Kein Album der Art, die keiner braucht, der die Band mal liebte, sondern eines, das man mögen kann, wenn man die Band wirklich liebt. Immer wieder hat man hier Déjà-vu-Erlebnisse, „Earnest love“ mit seinem markanten, wundervoll straighten Gitarrenriff erinnert sicher nicht zufällig schon vom Titel her an „Sacred love“, auch bei „Youth of today“ oder „Yes“ gibt es diesen „Moment, das ist doch ...“-Moment – und nein, ist es nicht, die BAD BRAINS zitieren sich einfach sehr gut selbst und konzentrieren sich dabei auf die zweite Hälfte der Achtziger, auf „I Against I“ (1986) und „Quickness“ (1989).

Damals hatten sie den brutalen, rücksichtslosen Hardcore, der ihren legendären Ruf begründete, bereits in den Hintergrund gerückt und durch eine ureigene verschärfte Rock-Variante ersetzt, wobei der Sound in den Neunzigern dann immer weiter verwässert wurde – der Crossover-Hype jener Jahre hatte seine Miterfinder abgehängt.

„Into The Future“ bietet über die Distanz von 13 Songs das komplette Stil-Programm, das die BAD BRAINS von jeher bedienen: vom Dub/Reggae des der Götzenverehrung dienenden „Jah love“ bis zur straighten Rocknummer à la „Earnest love“, und auch die in allen Phasen immer wieder mal durchbrechende Vergangenheit als Jazzband – 1975 machte man als MIND POWER noch genau diesen Sound – bricht mal durch, siehe „Make a joyful noise“.

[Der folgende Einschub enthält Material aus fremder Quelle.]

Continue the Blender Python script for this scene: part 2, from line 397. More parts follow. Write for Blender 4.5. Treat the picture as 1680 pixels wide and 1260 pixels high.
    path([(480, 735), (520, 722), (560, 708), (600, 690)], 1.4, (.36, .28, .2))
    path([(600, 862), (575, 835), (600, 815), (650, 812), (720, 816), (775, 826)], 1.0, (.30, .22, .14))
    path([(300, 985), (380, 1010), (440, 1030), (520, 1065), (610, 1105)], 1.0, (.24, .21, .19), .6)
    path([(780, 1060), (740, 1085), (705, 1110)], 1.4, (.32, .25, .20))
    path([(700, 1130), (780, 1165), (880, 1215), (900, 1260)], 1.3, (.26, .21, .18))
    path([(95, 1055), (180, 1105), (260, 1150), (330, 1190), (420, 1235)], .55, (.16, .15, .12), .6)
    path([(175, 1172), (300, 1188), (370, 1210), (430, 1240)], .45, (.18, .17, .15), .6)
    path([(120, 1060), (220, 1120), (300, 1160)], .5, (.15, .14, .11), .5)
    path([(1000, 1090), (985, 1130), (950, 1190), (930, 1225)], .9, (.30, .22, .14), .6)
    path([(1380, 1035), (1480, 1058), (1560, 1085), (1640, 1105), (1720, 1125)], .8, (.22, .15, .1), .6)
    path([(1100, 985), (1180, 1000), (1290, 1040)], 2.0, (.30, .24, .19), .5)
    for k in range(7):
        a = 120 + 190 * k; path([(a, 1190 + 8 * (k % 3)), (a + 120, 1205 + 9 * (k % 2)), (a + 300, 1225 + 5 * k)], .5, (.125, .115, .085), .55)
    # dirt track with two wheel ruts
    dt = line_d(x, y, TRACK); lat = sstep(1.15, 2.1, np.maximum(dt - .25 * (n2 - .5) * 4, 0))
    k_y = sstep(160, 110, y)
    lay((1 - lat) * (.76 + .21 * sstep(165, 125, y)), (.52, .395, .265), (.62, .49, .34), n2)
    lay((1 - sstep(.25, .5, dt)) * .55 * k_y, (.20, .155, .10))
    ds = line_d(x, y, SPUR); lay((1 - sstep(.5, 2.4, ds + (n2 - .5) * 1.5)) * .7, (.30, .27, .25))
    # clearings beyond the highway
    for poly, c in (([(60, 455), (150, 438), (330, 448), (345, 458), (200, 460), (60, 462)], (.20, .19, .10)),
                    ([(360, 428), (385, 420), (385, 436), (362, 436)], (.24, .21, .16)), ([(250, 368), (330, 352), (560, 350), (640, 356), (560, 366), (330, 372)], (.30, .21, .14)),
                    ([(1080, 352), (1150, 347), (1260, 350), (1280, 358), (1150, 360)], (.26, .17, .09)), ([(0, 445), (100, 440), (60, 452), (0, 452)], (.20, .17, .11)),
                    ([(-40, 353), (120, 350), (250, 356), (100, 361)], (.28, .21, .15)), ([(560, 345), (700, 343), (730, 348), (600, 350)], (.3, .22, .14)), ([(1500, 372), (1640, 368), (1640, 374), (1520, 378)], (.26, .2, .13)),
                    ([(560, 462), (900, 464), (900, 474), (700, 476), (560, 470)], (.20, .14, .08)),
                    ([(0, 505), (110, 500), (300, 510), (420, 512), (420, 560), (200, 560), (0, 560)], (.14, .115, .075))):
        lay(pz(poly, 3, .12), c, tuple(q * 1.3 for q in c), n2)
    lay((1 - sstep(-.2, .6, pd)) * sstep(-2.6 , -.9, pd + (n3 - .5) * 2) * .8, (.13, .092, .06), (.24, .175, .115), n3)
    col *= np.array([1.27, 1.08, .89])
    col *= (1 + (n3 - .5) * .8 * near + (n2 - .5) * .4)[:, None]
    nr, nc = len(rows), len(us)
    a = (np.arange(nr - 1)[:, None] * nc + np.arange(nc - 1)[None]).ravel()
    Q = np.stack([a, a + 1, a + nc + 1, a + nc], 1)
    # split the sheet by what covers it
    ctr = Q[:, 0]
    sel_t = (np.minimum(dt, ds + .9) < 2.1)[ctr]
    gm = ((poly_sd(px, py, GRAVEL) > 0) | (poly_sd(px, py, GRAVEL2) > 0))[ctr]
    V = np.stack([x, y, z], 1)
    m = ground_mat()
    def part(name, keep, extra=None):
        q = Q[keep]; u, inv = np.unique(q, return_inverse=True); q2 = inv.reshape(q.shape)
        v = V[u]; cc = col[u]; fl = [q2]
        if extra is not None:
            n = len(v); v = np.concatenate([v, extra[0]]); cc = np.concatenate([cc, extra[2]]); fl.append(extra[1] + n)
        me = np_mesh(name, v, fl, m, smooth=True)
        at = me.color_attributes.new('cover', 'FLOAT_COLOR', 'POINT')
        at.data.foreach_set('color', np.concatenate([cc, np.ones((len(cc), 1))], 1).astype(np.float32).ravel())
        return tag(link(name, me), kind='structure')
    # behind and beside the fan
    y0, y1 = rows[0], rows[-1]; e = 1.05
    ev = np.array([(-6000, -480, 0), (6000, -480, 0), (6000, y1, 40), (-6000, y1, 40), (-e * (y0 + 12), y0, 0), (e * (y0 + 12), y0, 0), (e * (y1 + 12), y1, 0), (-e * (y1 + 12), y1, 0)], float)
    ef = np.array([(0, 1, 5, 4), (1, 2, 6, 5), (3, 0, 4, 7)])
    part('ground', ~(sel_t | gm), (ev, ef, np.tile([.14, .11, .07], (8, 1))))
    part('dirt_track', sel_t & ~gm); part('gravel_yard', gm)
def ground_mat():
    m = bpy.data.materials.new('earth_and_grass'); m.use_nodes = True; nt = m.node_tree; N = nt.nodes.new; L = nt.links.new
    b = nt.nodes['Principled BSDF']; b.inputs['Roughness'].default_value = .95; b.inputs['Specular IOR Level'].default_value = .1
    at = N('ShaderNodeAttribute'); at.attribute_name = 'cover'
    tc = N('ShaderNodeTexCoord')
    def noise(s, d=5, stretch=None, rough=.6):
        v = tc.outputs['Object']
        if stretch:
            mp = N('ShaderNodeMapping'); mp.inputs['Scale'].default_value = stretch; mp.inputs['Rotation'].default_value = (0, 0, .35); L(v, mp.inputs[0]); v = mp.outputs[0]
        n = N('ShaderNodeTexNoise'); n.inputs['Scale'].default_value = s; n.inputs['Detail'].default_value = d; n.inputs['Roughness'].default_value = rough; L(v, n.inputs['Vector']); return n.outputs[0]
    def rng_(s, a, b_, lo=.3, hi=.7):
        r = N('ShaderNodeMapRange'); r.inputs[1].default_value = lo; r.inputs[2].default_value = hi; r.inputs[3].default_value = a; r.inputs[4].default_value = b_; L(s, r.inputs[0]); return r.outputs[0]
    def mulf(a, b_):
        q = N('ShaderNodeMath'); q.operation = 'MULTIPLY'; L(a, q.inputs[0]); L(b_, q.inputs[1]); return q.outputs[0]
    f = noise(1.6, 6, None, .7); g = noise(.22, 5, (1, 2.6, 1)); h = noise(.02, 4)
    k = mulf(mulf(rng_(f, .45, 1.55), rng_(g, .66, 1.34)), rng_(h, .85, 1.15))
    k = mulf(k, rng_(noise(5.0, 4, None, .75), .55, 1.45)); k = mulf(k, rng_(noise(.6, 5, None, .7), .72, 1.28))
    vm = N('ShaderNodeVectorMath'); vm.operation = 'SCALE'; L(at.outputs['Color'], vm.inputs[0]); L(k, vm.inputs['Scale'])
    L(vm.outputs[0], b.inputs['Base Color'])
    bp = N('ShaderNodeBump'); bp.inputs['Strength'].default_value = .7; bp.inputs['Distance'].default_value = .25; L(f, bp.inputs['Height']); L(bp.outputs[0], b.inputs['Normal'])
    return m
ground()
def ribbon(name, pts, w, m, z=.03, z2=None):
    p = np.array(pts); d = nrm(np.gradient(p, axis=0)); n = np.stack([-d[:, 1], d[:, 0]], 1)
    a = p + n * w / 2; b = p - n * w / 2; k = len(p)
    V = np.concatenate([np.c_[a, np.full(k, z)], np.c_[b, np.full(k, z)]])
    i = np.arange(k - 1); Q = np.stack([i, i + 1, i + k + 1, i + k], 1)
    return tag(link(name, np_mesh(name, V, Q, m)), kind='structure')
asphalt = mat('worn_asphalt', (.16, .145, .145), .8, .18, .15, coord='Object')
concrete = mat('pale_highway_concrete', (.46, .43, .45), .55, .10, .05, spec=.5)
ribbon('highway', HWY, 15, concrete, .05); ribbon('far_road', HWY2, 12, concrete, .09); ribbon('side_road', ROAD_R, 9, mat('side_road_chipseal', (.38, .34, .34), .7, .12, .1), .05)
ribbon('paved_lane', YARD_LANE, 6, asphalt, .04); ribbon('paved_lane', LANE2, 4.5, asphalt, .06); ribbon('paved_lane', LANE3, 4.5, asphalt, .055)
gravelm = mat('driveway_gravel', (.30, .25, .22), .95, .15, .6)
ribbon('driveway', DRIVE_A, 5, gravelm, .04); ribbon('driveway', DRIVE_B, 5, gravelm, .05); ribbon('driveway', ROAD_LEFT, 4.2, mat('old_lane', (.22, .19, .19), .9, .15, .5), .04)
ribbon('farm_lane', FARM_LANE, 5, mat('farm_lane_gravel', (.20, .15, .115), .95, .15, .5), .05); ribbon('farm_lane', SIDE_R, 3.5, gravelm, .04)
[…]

Und dann ist da noch der smoothe, bedächtige Rausschmeißer „MCA dub“, ein Song, den sie ihrem im Mai 2012 verstorbenen Freund Adam „MCA“ Yauch von den BEASTIE BOYS widmen, der das Vorgängeralbum produziert hatte.

Den Produzentenjob übernahm diesmal in Personalunion Bassist Darryl Jenifer. Das Cover von „Into The Future“ stammt übrigens von Shepard Fairey, dem neben Banksy Streetart-Künstler, der ansonsten eher Titelseiten für das Time Magazine oder Poster für den Wahlkampf von Obama (2008) designt.

Allerdings hat er auch eine Skatepunk-Vergangenheit, ist erklärter BAD BRAINS-Fan – und so kam es zu diesem Plattencover.